Once you realize you’re not meant to be pulling yourself up, you’ll learn you have much more flexibility in your handholds. Know all the different types and learn the strategies for each. Some, like “jugs” or “buckets,” are easy, and provide great opportunities to rest and recuperate (provided you don’t grip too hard). Others, like “pinchers” or “slopers,” take more finesse and more practice.

Whatever grips you practice, make sure you don’t take on more than you’re ready for. Your tendons, ligaments, and even your bones take time to adjust to the strain that can come from more strenuous grips. Listen to your body, and to your climbing mentor. And learn great workouts you can practice outside the gym and off the wall to build up your strength.

Learn the Moves

To go beyond the basics, you’ll need to learn some specific climbing moves. Moves like the back step, the drop knee, and stemming are great for preserving your energy and keeping your center of gravity close to the wall. Flagging, lay-backing, and mantling, on the other hand, are moves to help you make progress when the more straightforward approach isn’t available.

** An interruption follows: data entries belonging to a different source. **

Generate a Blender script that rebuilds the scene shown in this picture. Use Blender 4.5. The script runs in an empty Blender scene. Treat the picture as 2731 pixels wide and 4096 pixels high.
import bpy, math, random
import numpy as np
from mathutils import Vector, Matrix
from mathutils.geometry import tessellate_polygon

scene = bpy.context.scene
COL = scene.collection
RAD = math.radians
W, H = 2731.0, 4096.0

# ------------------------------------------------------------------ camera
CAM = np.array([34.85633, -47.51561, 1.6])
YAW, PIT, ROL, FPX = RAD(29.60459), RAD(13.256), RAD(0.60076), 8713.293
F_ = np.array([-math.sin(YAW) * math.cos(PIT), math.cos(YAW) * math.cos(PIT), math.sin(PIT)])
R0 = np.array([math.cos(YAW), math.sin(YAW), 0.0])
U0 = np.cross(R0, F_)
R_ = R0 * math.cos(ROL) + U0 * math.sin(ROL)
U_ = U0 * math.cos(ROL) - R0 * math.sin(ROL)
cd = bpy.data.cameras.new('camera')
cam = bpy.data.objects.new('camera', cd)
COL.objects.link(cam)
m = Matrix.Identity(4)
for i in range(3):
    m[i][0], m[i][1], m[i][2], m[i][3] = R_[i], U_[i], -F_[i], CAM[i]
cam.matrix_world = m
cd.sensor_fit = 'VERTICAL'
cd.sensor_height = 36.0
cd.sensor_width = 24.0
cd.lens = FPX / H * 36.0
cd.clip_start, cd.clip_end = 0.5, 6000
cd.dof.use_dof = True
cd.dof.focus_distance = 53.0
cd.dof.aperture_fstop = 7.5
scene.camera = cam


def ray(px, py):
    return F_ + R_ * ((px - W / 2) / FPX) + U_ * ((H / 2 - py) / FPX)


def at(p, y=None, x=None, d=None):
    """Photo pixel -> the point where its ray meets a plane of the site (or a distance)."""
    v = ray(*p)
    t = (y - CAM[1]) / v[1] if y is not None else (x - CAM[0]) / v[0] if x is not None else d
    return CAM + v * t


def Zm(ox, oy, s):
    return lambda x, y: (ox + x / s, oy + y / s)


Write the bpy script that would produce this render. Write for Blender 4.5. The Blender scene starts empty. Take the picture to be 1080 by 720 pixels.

They’re all great ways to increase the complexity and creativity of your climb, and help you use more muscle groups in the process.

Get Adventurous

Once you’ve mastered the moves, you may be ready to try them out on a real wall. No matter where you are, you can find great bouldering spots—some natural, some human-made. It’s definitely a good idea to go with a professional or experienced climber until you get the hang of climbing out in the real world. And make sure you always climb with a friend, to spot for you and to help you out if you get in a jam.